Avec un tel sujet, on se doute que Jules Verne n'a pas écrit une opérette !
Le « Chancellor » est un voilier qui fait voile de Charleston (Caroline du Nord) à Liverpool. Comme par hasard, c'est un bateau qui attire toutes les catastrophes : d'abord on s'aperçoit que le capitaine est fou. Puis un incendie se déclare à bord. Puis c'est une tempête qui envoie le bateau sur un écueil. le voilier s'en sort de justesse et repart, mais il ne tarde pas à faire eau de toutes parts. L'équipage et les passagers se réfugient sur un radeau. La mutinerie gronde, et comme dans la chanson du « Petit navire », les vivres vin-vin-vinrent à manquer. Toujours comme dans la chanson, on en vient à envisager de manger un passager. Et juste au moment de hum passer à table, on arrive en vue des côtes brésiliennes.
Un sujet, donc, qui n'engendre pas la joie de vivre ! de plus, le roman est écrit à la première personne, par l'un des passagers, J.R. Kazallon, qui, avec un réalisme terrible, écrit son journal intime. Et, croyez-moi, J.R. ne néglige aucun détail. On est comme dans le « Lifeboat » d'Alfred Hitchcock : ce n'est ni plus ni moins qu'un huis-clos en mer. le drame met en relief les destinées individuelles et fait apparaître les êtres sous leur vrai jour. Les survivants ne pourront plus reprendre leur vie d'avant, là où ils l'avaient laissée.
Roman noir, sombre, épouvantable même, par son sujet, « le Chancellor » reste un « bon » roman de Jules Verne (faute de figurer parmi ses « grands » romans). Son tour de force aura été de rédiger le journal de J.R. Kazallon au présent simple, plongeant le lecteur en permanence au coeur du drame. Les chipoteurs diront avec un sourire en coin : « il a bien du mérite de tenir un tel journal avec encre et papier en de telles conditions », ils n'auront pas tort, mais ce détail passe quasiment inaperçu tant le récit est prenant, et parfois vertigineux d'un tragique qui vous saisit d'un bout à l'autre.

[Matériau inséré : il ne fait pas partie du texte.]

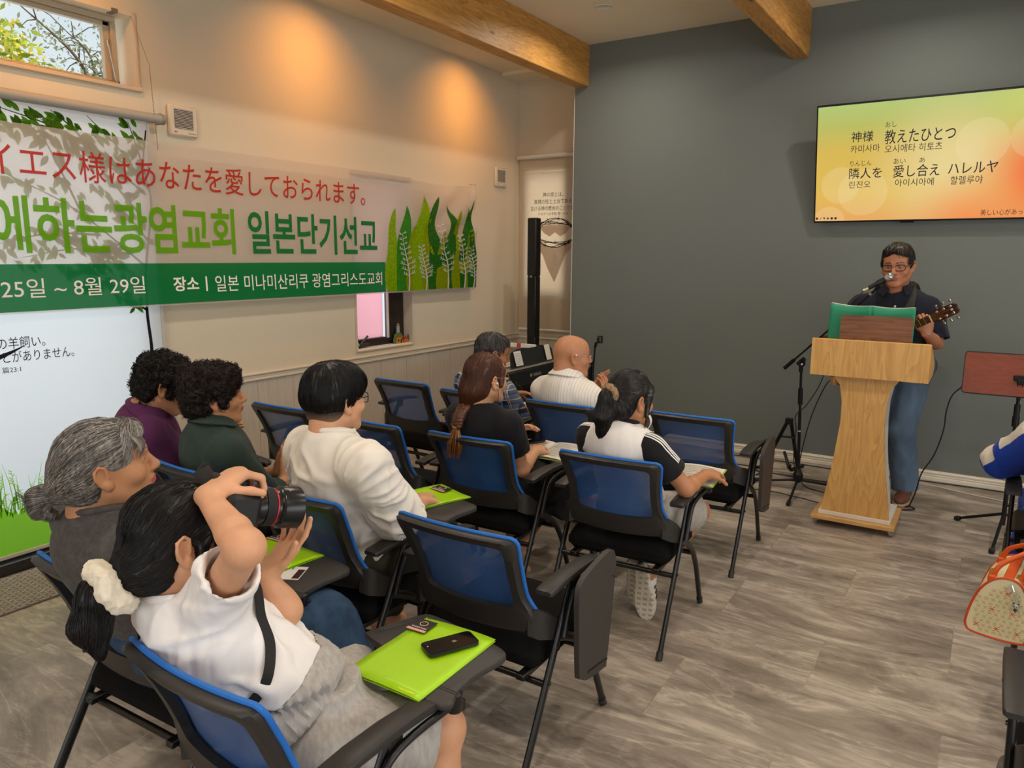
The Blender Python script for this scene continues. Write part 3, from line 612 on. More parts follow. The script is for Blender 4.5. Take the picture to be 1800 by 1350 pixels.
# outside -----------------------------------------------------------
def tree(name, base, label, crown, leaf_mats, n, lsize, branches=None, sd=1, trunk_r=.12):
    t = thing(name, label, 'tree', base, 0, 'trees outside the upper window'); rg = random.Random(sd)
    m = MB(); top = crown[0]; m.tube(bez([(0, 0, 0), (.1, .05, top[2]*.5), (top[0], top[1], top[2])], 5), np.linspace(trunk_r, .03, 11), 8)
    ends = []
    for (a, b, c, r) in branches or []:
        p = bez([a, b, c], 6); m.tube(p, np.linspace(r, .008, len(p)), 6); ends.append(p)
        for q in p[4::2]:
            for _ in range(3):
                e = q+np.array([rg.uniform(-.35, .35) for _ in range(3)]); m.tube([q, (q+e)/2+np.array((0, 0, .05)), e], [.012, .008, .004], 4); ends.append(np.array([q, e]))
    obj('trunk', m, mat('bark', '#5d5047', .9), t, smooth=True)
    m = MB()
    for i in range(n):
        if ends and branches and rg.random() < .8:
            p = rg.choice(ends); c = p[rg.randrange(max(0, len(p)//2), len(p))]+np.array([rg.gauss(0, .10) for _ in range(3)])
        else:
            cr = rg.choice(crown); d = np.array([rg.gauss(0, 1) for _ in range(3)]); d /= np.linalg.norm(d); c = np.array(cr[:3])+d*cr[3]*rg.uniform(.55, 1.0)
        u = np.array([rg.gauss(0, 1) for _ in range(3)]); u /= np.linalg.norm(u); w = np.cross(u, [rg.gauss(0, 1) for _ in range(3)]); w /= np.linalg.norm(w)
        L = lsize*rg.uniform(.6, 1.3); m.add([c, c+u*L*.5+w*L*.22, c+u*L, c+u*L*.5-w*L*.22], [(0, 1, 2, 3)], rg.randrange(len(leaf_mats)))
    obj('foliage', m, leaf_mats, t)
LF = lambda n, c: cloth_translucent(n, c, .5)
tree('leafy_tree', (-11.5, 4.6, -.5), 'yellow green leafy tree low left behind the upper window', [(0, 0, 4.3, 1.0), (-.2, .35, 4.75, .75), (.2, -.7, 4.6, .95), (0, .9, 4.15, .65), (0, 1.5, 3.9, .5), (.3, .2, 4.0, .9), (0, 2.0, 3.8, .4)], [LF('leaf_y1', '#c9bd4a'), LF('leaf_y2', '#a9b548'), LF('leaf_y3', '#d8c65c'), LF('leaf_y4', '#8a9a3a')], 5200, .13, sd=4)
tree('pine_tree', (-13.2, 7.35, -.5), 'thin branched pine with sparse needles behind the upper window', [(0, 0, 5.1, .3)], [LF('needle_1', '#8c9a80'), LF('needle_2', '#a5ab88'), LF('needle_3', '#9a947c')], 1100, .09,
     [((0, 0, 4.4), (0, -.3, 5.3), (.1, -1.3, 6.0), .05), ((0, 0, 4.3), (.1, .1, 5.4), (0, .35, 6.2), .045), ((0, 0, 4.2), (0, -.5, 4.75), (0, -1.2, 4.85), .035), ((0, 0, 4.2), (0, .4, 4.9), (0, .8, 5.3), .03), ((0, 0, 4.6), (0, -.1, 5.4), (0, -.5, 5.75), .03)], sd=9, trunk_r=.08)
tree('leafy_shrub', (-11.0, 6.1, -.5), 'fresh green bush below the pine behind the upper window', [(0, 0, 4.05, .42), (0, -.3, 3.9, .35), (0, .4, 4.1, .4)], [LF('leaf_g1', '#86b060'), LF('leaf_g2', '#a5c272'), LF('leaf_g3', '#6f9a52')], 2200, .09, sd=12)
m = MB(); m.box((-12, 3, -.55), (15, 22, .1)); struct('floor_terrace', m, mat('outside_ground', '#8b8a78', .9))
# door mat
m = MB(); m.box((-3.83, 1.0, .006), (.42, 1.72, .012), bev=.004)
mm_ = NT('woven_mat'); _b = mm_.new('ShaderNodeTexBrick', Scale=1.0, Mortar__Size=.006, Brick__Width=.05, Row__Height=.018); mm_.link(mm_.coord((1, 1, 1), (0, 0, R(90))), _b.inputs['Vector'])
_b.inputs['Color1'].default_value = (*lin('#b9b2a4'), 1); _b.inputs['Color2'].default_value = (*lin('#9d9587'), 1); _b.inputs['Mortar'].default_value = (*lin('#6f675a'), 1); mm_.link(_b.outputs['Color'], mm_.b.inputs['Base Color']); mm_.b.inputs['Roughness'].default_value = .95; mm_.bump(_b.outputs['Fac'], .6, .004)
tag(obj('door_mat', m, mm_.m), 'grey woven mat on the floor in front of the terrace door', 'mat')
# ------------------------------------------------------------------ tablet chairs
M_plast = mat('black_plastic', '#2a2826', .42, bump=(400, .1, .0005, (1, 1, 1))); M_steel = mat('black_steel', '#161617', .35, .2, .5)
M_seat = mat('black_seat_fabric', '#100f10', .95, spec=.15, bump=(500, .4, .001, (1, 1, 1))); M_tab = mat('tablet_plastic', '#35322f', .5, bump=(350, .12, .0005, (1, 1, 1)))
def mesh_mat(name, c0, clear):
    k = NT(name); co = k.coord((1, 1, 1)); b = k.b
    w1 = k.new('ShaderNodeTexWave', Scale=58.0, Distortion=.4); w1.bands_direction = 'X'; w2 = k.new('ShaderNodeTexWave', Scale=58.0, Distortion=.4); w2.bands_direction = 'Z'
    k.link(co, w1.inputs['Vector']); k.link(co, w2.inputs['Vector'])
    mu = k.new('ShaderNodeMath', _operation='MULTIPLY'); k.link(w1.outputs['Fac'], mu.inputs[0]); k.link(w2.outputs['Fac'], mu.inputs[1])
    col = k.ramp(mu.outputs[0], [(.05, lin(c0)), (.7, tuple(min(1, x*1.5) for x in lin(c0)))]); k.link(col, b.inputs['Base Color']); b.inputs['Roughness'].default_value = .5; b.inputs['Sheen Weight'].default_value = .15
    mr = k.new('ShaderNodeMapRange'); mr.inputs[1].default_value = .25; mr.inputs[2].default_value = .6; mr.inputs[3].default_value = clear*1.9; mr.inputs[4].default_value = clear*.45; k.link(mu.outputs[0], mr.inputs[0])
    tr = k.new('ShaderNodeBsdfTransparent'); mx = k.new('ShaderNodeMixShader'); k.link(mr.outputs[0], mx.inputs[0]); k.link(b.outputs[0], mx.inputs[1]); k.link(tr.outputs[0], mx.inputs[2]); k.link(mx.outputs[0], k.out.inputs['Surface']); return k.m
M_bluemesh = mesh_mat('blue_mesh_fabric', '#174a86', .12)
M_bluetrim = mat('blue_trim_fabric', '#1f68bd', .6, bump=(260, .5, .001, (1, 1, 1)))
BACK = [(.800, .028), (.76, .050), (.70, .082), (.64, .108), (.58, .130), (.53, .143), (.48, .152), (.45, .155)]
def by(z): return float(np.interp(z, [b[0] for b in BACK][::-1], [b[1] for b in BACK][::-1]))
def bhw(z): return float(np.interp(z, [.45, .50, .535, .58, .64, .72, .803], [.236, .238, .228, .204, .203, .211, .226]))
def bsurf(x, z, e=0): return V3(x, by(z)-.026*(1-(x/.22)**2)+e, z)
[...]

Le roman est resté méconnu. Vu le sujet, ce n'est pas étonnant. Il mérite cependant d'être redécouvert, à la fois pour la profondeur psychologique (ce n'est pourtant pas le point fort de l'ami Jules) et la facture particulièrement émouvante du récit.
Un autre côté d'un Jules Verne inattendu : loin de l'aventure, de la science, de la comédie,, c'est un Jules Verne grave qui met le doigt sur un problème de tous les temps (et qui se profile encore de nos jours) : le problème de la survie, et celui du retour à la barbarie en temps de crise.